* **STATED GOAL**
In the material below, identify each line bearing the word "picture". Reproduce those lines.
** start of MATERIAL **
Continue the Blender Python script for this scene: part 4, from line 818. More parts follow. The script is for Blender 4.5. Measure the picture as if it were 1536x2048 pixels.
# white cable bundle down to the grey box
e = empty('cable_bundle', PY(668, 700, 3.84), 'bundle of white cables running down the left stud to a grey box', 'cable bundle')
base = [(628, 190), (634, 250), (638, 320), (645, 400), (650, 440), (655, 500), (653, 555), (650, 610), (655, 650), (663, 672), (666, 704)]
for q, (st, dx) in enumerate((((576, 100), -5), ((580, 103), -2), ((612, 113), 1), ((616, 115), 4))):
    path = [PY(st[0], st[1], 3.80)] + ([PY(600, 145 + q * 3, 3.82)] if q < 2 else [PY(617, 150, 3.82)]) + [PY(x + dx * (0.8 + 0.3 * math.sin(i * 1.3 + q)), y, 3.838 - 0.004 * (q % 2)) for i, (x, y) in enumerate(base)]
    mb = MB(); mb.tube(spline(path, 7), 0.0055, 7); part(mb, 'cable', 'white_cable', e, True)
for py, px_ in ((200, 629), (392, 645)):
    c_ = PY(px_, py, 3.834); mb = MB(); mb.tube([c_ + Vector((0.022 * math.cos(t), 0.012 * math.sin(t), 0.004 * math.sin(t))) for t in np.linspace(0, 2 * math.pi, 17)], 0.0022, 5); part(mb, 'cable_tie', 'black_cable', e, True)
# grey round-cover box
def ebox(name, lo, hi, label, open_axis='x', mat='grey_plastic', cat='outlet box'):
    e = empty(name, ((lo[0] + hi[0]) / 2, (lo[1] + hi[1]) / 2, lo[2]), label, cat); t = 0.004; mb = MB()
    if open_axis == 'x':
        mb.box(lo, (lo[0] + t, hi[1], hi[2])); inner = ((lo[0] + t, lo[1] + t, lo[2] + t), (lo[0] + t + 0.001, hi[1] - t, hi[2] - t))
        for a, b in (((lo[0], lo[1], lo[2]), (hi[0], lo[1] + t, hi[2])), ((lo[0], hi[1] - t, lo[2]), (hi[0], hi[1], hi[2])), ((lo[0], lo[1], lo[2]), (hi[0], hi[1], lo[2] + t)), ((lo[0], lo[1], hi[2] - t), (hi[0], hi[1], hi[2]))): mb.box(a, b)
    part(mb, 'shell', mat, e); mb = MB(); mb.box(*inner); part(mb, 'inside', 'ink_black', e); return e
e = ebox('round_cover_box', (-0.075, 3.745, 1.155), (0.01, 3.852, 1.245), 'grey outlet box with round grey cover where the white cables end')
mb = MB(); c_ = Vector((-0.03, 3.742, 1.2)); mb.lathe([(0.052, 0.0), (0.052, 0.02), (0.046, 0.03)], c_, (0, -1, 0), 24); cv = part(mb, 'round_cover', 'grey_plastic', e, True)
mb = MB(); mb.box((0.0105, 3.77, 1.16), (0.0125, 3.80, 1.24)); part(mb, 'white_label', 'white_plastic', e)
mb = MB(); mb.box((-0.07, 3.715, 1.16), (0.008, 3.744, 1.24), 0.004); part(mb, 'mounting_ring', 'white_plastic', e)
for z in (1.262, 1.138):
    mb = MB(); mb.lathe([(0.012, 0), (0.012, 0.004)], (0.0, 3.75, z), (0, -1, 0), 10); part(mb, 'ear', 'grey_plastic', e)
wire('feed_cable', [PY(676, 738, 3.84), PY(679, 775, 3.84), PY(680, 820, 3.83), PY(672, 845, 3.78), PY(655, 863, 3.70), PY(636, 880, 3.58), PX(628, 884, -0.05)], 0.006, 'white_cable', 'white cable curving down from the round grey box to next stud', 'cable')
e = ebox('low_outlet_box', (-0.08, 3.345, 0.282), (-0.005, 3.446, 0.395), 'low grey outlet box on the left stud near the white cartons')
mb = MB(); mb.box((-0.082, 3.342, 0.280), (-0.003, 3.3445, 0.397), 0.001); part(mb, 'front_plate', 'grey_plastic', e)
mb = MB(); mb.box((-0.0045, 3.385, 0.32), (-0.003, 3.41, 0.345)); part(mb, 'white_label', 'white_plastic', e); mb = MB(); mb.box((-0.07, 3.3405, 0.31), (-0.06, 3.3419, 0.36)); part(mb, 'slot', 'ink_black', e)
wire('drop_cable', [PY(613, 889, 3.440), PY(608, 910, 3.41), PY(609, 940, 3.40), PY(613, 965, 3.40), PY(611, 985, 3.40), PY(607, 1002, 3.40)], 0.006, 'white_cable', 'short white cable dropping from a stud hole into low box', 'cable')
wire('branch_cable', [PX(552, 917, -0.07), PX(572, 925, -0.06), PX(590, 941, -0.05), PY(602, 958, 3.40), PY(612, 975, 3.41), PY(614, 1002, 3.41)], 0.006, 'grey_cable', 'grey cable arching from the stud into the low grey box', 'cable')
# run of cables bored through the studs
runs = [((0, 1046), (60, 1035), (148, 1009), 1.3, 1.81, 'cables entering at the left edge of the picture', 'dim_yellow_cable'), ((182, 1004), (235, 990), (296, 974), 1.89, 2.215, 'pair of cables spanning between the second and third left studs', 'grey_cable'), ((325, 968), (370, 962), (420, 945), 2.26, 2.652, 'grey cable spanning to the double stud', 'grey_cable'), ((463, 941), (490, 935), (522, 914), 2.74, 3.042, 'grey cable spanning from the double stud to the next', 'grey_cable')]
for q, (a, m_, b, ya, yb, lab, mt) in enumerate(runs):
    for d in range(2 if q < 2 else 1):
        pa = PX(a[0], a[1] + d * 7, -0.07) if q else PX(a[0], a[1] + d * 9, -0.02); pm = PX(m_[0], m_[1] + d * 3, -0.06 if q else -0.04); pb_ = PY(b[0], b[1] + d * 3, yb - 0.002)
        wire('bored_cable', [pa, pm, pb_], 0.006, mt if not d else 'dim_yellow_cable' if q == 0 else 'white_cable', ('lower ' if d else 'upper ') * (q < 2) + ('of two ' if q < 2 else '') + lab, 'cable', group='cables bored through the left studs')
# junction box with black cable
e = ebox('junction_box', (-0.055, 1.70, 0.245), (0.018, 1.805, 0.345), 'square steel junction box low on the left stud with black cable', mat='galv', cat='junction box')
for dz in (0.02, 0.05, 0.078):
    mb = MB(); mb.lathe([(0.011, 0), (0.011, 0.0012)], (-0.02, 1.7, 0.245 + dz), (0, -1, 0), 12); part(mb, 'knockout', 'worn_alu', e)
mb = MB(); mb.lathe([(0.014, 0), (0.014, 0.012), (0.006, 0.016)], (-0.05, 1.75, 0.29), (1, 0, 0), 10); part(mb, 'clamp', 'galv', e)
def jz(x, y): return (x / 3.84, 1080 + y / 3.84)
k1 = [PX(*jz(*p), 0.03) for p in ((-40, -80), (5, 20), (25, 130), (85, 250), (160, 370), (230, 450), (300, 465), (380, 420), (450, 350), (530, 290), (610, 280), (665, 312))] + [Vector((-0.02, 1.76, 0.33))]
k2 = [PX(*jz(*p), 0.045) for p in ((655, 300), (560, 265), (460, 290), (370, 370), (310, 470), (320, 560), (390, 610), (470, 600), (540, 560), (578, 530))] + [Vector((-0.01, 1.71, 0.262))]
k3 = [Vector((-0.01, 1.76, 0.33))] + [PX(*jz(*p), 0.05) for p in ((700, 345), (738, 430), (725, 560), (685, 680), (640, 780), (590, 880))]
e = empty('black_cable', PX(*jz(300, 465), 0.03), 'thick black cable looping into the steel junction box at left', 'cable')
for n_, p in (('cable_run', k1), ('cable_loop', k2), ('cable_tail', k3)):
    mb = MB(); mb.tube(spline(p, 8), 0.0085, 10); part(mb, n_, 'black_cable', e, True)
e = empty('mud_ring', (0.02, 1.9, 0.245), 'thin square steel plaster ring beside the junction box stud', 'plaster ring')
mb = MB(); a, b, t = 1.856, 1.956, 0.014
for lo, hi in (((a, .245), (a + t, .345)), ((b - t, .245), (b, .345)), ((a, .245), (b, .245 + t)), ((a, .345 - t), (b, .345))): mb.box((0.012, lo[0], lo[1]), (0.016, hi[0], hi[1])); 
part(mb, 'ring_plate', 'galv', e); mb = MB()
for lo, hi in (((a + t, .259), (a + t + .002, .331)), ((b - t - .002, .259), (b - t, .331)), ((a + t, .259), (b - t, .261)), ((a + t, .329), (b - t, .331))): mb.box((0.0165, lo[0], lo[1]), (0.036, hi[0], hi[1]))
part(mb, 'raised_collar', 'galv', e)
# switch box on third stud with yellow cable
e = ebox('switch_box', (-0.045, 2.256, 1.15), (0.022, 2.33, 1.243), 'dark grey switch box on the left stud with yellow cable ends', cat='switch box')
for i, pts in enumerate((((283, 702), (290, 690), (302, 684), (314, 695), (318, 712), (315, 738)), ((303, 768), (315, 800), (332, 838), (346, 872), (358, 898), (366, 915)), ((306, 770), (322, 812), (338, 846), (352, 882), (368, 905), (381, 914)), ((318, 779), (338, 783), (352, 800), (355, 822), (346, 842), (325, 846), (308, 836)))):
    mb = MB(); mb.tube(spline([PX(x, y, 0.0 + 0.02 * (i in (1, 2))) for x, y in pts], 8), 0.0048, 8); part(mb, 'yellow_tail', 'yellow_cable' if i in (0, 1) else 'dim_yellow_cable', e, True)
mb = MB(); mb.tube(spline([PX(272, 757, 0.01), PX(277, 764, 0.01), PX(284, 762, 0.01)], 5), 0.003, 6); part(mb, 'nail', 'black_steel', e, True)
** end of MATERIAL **
* **THE COMPLETED TASK**
Continue the Blender Python script for this scene: part 4, from line 818. More parts follow. The script is for Blender 4.5. Measure the picture as if it were 1536x2048 pixels.
runs = [((0, 1046), (60, 1035), (148, 1009), 1.3, 1.81, 'cables entering at the left edge of the picture', 'dim_yellow_cable'), ((182, 1004), (235, 990), (296, 974), 1.89, 2.215, 'pair of cables spanning between the second and third left studs', 'grey_cable'), ((325, 968), (370, 962), (420, 945), 2.26, 2.652, 'grey cable spanning to the double stud', 'grey_cable'), ((463, 941), (490, 935), (522, 914), 2.74, 3.042, 'grey cable spanning from the double stud to the next', 'grey_cable')]